Para Paulo Protásio de Jesus, o apoio financeiro da Fapema foi essencial para o projeto pois possibilitou a aquisição dos materiais de consumo e equipamentos, além da concessão de diárias que viabilizaram as viagens de São Luís até o município de Bequimão, no litoral ocidental maranhense. “Para aplicação dos questionários, por exemplo, houve gastos com passagens, hospedagens e alimentação dos alunos, além do material de apoio como impressão de questionários, canetas e pranchetas”, relembra.

Na formação teórica, houve gastos com impressão de material didático, compra de computadores, retroprojetores, lapiseiras, entre outros.
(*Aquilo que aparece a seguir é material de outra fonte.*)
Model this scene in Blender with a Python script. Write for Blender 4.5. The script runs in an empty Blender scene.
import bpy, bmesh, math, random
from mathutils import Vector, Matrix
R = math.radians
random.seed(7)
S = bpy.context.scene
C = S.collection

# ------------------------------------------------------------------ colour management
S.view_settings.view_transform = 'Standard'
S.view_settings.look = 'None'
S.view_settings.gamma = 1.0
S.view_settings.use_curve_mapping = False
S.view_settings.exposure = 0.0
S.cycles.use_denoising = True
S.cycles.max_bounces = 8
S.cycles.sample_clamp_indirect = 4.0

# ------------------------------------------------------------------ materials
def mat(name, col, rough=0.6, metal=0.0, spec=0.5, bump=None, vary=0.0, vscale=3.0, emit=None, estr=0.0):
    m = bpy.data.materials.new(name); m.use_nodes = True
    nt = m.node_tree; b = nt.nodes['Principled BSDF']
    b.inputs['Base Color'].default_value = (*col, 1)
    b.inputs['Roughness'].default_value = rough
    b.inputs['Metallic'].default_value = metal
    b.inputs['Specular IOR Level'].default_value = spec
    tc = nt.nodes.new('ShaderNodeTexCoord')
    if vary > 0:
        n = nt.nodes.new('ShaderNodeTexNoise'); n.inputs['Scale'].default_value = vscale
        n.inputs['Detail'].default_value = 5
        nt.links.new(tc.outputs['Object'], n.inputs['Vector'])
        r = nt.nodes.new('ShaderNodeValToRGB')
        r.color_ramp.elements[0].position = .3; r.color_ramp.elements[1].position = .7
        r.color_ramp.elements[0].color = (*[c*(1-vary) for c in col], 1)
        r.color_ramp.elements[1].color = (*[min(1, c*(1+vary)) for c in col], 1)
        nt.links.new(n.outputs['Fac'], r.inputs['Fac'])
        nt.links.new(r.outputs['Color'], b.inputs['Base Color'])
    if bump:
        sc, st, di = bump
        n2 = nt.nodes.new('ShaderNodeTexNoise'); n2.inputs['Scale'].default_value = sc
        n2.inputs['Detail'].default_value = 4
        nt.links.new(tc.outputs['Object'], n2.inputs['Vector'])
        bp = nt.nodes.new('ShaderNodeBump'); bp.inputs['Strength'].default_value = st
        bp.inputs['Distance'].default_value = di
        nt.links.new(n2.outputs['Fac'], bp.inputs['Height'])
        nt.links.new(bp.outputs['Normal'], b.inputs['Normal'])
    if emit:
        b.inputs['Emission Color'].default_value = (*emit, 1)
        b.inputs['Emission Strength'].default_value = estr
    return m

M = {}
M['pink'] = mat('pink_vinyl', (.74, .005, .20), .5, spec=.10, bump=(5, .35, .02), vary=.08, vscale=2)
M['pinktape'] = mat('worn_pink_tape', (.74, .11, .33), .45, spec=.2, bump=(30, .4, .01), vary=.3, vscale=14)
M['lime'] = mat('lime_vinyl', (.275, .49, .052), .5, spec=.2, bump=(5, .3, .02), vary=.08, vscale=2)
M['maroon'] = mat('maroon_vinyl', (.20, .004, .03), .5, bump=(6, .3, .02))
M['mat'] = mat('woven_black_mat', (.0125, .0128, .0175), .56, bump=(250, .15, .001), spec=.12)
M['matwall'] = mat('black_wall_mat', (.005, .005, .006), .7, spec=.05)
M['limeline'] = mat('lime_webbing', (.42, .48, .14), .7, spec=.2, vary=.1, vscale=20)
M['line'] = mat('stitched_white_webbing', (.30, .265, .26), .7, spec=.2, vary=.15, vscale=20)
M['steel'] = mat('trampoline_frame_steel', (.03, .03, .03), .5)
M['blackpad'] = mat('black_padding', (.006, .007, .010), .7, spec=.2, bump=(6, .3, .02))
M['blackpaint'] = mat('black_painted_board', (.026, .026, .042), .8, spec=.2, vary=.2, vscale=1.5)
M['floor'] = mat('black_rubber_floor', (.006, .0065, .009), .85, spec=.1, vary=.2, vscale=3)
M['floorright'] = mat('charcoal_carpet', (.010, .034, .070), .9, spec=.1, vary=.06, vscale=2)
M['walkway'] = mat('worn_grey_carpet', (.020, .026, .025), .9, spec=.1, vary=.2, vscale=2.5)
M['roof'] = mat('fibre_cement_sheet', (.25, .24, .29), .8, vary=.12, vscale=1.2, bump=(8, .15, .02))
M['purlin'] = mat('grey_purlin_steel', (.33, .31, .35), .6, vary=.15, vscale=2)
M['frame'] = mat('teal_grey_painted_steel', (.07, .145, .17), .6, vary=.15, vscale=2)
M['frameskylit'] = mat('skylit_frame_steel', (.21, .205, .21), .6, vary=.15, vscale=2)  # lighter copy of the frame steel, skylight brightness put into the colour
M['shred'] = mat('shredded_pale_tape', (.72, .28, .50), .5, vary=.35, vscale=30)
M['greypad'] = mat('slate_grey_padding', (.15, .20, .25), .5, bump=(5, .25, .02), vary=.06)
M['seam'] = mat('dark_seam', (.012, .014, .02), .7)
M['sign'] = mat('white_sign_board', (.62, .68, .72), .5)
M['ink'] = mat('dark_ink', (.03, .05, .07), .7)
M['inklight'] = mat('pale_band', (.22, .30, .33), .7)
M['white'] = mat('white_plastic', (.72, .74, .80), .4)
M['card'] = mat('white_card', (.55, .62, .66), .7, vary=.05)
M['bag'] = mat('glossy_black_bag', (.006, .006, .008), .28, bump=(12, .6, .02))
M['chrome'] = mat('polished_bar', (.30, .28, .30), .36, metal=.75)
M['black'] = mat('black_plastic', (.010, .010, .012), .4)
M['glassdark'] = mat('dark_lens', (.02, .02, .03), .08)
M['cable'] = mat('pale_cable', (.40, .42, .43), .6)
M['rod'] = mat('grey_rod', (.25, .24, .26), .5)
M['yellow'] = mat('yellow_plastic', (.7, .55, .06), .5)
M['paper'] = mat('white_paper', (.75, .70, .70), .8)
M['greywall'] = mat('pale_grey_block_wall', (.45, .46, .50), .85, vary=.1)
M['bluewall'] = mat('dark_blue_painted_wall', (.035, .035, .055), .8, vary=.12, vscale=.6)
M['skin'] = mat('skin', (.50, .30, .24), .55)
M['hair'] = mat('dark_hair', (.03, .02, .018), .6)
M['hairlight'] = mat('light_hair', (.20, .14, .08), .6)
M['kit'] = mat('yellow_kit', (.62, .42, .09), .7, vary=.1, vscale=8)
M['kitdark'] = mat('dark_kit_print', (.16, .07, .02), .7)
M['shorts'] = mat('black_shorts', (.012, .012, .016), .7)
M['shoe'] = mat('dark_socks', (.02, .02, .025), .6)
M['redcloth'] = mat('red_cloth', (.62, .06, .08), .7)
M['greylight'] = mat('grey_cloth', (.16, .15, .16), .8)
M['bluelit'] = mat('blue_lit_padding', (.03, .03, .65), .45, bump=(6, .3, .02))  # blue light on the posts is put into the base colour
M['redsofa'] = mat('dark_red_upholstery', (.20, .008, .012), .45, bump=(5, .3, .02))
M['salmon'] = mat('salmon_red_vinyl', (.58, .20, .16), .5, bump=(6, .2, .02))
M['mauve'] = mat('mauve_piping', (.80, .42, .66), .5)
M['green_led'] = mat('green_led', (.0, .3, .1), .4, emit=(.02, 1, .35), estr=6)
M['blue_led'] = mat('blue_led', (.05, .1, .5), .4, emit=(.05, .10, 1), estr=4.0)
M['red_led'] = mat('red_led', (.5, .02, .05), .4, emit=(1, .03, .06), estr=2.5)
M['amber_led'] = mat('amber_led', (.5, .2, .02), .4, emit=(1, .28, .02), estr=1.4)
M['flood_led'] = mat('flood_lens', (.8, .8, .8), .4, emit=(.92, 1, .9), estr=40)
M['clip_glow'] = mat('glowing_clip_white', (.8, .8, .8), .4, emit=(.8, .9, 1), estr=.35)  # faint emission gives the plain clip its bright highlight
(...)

Na formação prática, houve gastos com compra de equipamentos para produção e instalação do sistema de cultivo, materiais para realização do manejo, além de equipamentos para realização da biometria das ostras, tais como balanças e paquímetros. “Todos esses materiais e equipamentos foram adquiridos com recursos repassados pela Fapema e materializaram a realização deste trabalho”, ressaltou.

O pesquisador destacou que o grupo de pesquisa em que está inserido se propõe a dar continuidade ao desenvolvimento do projeto na região estudada, bem como em outras comunidades tradicionais no litoral maranhense. “Para darmos prosseguimento à pesquisa, aguardamos por editais que estimulem pesquisas aplicáveis à inserção de comunidades tradicionais na dinamização das cadeias produtivas no estado, além de incentivar a tecnologia e inovação voltadas à inclusão produtiva no Maranhão”, finalizou.

O pesquisador destacou, ainda, a atuação da Fapema diante do cenário atual brasileiro, em que a ciência vem sendo menos valorizada, com cortes sucessivos de financiamentos. “Tornou-se comum observar pesquisadores sendo obrigados a abandonarem seus projetos de pesquisa, o que acaba impactando diretamente toda a população brasileira. “Observando tudo isso, é preciso valorizar as instituições que ainda fomentam a pesquisa no país, como a Fapema, que vem se destacando no cenário nacional como uma das instituições que mais financiam a pesquisa científica”, afirmou. “Fui bolsista de Iniciação Científica por três anos consecutivos durante a graduação, com apoio da Fapema e afirmo que a oferta da bolsa de Iniciação Científica foi essencial para minha permanência tanto no projeto, como, também, no curso de Licenciatura em Ciências Agrárias do IFMA – Campus Maracanã”, reconheceu Paulo Protásio.